■ THE TASK ■
Print verbatim the opening line of the material and every subsequent line through the one containing "def V(*a): return".
**** RECORDS SHOWN ****
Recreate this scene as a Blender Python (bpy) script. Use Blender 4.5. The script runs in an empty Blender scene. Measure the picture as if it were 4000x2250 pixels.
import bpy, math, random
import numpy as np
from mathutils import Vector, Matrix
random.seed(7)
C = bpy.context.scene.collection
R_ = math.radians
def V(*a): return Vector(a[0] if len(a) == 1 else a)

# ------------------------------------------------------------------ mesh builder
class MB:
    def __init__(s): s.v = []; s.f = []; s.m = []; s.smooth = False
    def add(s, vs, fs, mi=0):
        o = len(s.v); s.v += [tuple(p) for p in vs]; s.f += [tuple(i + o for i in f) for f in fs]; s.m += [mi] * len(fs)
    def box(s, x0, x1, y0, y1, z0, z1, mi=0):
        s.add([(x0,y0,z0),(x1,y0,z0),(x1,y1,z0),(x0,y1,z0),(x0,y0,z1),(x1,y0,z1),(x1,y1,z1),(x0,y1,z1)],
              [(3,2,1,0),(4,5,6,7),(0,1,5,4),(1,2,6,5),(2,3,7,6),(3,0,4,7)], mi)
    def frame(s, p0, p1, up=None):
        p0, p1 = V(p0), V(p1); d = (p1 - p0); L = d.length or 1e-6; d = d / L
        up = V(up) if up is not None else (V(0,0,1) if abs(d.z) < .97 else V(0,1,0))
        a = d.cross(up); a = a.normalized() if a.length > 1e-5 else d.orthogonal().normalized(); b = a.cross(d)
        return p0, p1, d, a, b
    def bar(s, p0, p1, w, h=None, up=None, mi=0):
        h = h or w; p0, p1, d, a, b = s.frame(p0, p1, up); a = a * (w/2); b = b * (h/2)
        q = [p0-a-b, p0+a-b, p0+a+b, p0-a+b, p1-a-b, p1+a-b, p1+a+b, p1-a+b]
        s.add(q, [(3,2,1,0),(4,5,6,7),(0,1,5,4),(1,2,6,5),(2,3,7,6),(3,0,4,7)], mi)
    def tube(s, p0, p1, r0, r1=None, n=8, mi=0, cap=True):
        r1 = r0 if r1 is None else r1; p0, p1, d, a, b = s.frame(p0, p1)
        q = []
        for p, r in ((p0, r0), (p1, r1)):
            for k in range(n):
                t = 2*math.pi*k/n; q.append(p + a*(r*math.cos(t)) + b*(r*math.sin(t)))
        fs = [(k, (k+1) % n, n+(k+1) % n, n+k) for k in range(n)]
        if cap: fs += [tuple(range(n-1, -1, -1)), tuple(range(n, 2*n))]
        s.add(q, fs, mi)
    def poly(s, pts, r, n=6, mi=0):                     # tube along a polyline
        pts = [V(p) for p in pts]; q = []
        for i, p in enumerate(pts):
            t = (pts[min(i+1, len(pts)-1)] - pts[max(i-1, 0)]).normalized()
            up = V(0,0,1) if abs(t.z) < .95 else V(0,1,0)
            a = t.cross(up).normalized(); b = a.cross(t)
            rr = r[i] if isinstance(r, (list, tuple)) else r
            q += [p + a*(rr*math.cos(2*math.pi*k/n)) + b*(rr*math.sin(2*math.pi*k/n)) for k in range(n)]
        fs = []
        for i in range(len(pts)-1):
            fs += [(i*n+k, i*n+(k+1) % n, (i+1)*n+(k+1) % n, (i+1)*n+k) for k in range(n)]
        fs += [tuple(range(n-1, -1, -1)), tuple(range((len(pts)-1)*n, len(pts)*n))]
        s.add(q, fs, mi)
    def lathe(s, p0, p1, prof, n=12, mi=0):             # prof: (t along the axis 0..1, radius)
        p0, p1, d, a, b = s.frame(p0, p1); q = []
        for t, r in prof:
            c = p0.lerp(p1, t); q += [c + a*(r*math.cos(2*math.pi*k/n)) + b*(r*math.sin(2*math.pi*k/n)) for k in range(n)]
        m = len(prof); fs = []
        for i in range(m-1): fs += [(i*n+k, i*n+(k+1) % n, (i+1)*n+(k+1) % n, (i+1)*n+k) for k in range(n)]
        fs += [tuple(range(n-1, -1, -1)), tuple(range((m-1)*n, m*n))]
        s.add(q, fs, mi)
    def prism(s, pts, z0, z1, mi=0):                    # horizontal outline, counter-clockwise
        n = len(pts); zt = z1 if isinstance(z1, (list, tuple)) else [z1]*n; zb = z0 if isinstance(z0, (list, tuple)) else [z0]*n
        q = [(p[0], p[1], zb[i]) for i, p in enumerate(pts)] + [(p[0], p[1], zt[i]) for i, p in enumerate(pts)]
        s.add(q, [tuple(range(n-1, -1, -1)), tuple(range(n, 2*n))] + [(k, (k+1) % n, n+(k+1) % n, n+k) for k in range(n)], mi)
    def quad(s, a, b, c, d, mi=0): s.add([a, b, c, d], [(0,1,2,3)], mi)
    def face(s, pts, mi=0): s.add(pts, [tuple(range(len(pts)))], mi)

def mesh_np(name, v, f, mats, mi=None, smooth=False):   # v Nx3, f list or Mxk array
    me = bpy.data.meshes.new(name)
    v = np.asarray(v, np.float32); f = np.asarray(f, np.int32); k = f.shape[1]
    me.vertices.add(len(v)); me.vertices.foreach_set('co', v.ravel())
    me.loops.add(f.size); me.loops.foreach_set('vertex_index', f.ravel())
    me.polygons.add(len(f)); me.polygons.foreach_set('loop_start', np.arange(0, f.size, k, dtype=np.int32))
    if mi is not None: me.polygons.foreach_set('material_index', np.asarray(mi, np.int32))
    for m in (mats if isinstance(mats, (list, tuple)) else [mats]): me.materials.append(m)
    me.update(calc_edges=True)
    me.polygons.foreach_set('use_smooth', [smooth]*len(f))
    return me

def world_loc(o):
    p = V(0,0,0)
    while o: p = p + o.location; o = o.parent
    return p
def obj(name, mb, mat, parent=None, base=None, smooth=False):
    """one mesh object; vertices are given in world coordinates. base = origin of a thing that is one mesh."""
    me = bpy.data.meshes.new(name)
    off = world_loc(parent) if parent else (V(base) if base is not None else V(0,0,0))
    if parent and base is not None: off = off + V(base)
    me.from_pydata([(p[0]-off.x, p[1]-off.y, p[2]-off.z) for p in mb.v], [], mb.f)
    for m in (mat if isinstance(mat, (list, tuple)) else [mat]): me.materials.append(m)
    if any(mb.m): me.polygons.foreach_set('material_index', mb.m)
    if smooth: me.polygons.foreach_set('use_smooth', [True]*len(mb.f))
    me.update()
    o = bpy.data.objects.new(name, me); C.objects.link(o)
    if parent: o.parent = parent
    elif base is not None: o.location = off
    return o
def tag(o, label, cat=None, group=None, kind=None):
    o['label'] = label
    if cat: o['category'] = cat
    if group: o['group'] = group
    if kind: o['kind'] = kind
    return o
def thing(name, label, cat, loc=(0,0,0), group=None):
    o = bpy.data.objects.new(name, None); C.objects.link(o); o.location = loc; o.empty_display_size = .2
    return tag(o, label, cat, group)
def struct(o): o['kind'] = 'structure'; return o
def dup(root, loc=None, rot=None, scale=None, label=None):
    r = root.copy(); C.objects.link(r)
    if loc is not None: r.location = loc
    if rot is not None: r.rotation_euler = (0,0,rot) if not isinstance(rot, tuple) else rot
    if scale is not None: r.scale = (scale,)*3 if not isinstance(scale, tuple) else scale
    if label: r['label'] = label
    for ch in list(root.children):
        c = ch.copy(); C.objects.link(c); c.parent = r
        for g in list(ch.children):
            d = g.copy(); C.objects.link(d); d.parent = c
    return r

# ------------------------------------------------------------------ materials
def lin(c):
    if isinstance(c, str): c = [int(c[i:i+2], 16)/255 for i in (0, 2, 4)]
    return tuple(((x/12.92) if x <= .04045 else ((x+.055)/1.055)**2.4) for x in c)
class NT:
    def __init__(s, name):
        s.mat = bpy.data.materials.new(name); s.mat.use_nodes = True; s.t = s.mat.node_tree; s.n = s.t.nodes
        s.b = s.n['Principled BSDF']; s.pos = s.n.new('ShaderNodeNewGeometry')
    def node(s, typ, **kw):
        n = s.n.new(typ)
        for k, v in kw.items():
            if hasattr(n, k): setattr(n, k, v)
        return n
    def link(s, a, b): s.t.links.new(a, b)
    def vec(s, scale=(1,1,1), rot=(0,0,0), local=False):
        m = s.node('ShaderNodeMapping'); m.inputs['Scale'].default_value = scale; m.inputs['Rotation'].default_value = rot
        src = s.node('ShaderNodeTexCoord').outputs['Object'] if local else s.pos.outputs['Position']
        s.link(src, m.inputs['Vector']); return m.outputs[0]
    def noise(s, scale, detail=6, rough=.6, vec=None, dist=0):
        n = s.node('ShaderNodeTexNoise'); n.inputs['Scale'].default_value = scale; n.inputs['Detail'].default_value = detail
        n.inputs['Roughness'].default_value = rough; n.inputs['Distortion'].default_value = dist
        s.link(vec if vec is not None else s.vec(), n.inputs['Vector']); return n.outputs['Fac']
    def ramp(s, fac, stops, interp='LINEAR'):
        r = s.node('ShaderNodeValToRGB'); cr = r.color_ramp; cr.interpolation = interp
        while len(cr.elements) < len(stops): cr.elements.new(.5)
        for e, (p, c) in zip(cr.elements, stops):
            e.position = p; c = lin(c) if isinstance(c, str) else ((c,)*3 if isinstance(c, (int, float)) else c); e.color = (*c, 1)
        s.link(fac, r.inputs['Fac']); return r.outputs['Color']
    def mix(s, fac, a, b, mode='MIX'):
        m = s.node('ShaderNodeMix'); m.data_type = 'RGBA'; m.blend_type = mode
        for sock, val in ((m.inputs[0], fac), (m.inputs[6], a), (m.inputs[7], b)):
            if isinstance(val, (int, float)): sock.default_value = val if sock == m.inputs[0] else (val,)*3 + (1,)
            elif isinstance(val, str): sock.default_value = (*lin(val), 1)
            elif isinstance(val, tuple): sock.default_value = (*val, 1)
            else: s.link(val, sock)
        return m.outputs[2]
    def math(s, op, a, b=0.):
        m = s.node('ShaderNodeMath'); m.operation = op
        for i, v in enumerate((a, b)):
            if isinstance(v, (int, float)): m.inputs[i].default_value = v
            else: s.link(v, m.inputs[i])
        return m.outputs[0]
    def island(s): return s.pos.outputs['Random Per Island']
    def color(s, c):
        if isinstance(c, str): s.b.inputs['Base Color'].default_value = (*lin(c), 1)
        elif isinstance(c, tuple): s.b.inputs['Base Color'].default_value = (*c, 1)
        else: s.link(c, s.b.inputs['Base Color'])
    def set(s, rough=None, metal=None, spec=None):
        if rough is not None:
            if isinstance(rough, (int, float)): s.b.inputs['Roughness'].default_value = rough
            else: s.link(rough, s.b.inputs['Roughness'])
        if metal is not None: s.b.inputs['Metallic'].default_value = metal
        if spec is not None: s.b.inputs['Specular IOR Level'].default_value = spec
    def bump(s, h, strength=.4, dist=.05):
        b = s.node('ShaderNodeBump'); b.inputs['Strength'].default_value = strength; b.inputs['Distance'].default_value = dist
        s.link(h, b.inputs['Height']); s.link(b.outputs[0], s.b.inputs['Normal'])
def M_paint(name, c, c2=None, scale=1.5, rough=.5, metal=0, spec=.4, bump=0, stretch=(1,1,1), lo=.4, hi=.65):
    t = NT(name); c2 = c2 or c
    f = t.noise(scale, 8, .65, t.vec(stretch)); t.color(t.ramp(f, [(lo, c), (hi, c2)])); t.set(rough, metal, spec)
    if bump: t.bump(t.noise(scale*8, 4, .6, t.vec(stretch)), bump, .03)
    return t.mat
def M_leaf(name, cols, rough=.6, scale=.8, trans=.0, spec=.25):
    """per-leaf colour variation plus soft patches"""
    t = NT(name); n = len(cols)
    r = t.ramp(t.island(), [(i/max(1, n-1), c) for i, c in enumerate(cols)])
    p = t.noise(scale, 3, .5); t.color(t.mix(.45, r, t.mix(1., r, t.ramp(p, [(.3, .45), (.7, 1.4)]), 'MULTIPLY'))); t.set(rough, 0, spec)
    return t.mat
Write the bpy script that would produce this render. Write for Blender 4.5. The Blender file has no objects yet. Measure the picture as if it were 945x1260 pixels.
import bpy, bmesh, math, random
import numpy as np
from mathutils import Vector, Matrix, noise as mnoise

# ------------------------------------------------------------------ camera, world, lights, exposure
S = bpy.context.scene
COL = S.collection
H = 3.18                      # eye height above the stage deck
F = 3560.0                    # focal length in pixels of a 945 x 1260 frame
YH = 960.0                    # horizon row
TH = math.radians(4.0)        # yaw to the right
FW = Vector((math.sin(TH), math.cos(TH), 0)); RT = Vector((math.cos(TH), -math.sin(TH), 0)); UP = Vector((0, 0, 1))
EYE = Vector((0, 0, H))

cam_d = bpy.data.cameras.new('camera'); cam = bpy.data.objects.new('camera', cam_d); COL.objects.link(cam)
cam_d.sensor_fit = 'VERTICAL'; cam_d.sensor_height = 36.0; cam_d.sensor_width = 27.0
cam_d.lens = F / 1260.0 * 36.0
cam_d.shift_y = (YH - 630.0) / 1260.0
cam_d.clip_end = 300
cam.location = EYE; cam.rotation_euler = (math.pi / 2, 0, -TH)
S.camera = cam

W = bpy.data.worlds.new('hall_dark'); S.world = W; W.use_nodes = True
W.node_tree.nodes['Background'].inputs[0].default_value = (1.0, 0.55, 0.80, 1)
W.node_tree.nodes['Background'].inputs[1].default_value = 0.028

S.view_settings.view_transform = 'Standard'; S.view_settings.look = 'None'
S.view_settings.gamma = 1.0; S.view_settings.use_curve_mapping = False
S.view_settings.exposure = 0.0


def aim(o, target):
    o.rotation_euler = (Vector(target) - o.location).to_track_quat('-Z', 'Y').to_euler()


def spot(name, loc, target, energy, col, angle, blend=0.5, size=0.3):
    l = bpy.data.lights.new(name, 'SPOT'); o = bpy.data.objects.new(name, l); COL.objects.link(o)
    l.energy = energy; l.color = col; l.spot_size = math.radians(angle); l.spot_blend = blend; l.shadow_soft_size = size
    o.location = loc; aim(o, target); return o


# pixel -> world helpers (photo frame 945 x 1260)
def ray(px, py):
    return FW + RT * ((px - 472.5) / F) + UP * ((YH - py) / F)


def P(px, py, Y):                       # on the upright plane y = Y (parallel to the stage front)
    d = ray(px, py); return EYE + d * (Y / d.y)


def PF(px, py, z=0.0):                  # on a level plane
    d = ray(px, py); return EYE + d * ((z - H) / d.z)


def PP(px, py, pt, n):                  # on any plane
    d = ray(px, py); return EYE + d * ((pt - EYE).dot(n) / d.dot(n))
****
■ RESULT ■
Recreate this scene as a Blender Python (bpy) script. Use Blender 4.5. The script runs in an empty Blender scene. Measure the picture as if it were 4000x2250 pixels.
import bpy, math, random
import numpy as np
from mathutils import Vector, Matrix
random.seed(7)
C = bpy.context.scene.collection
R_ = math.radians
def V(*a): return Vector(a[0] if len(a) == 1 else a)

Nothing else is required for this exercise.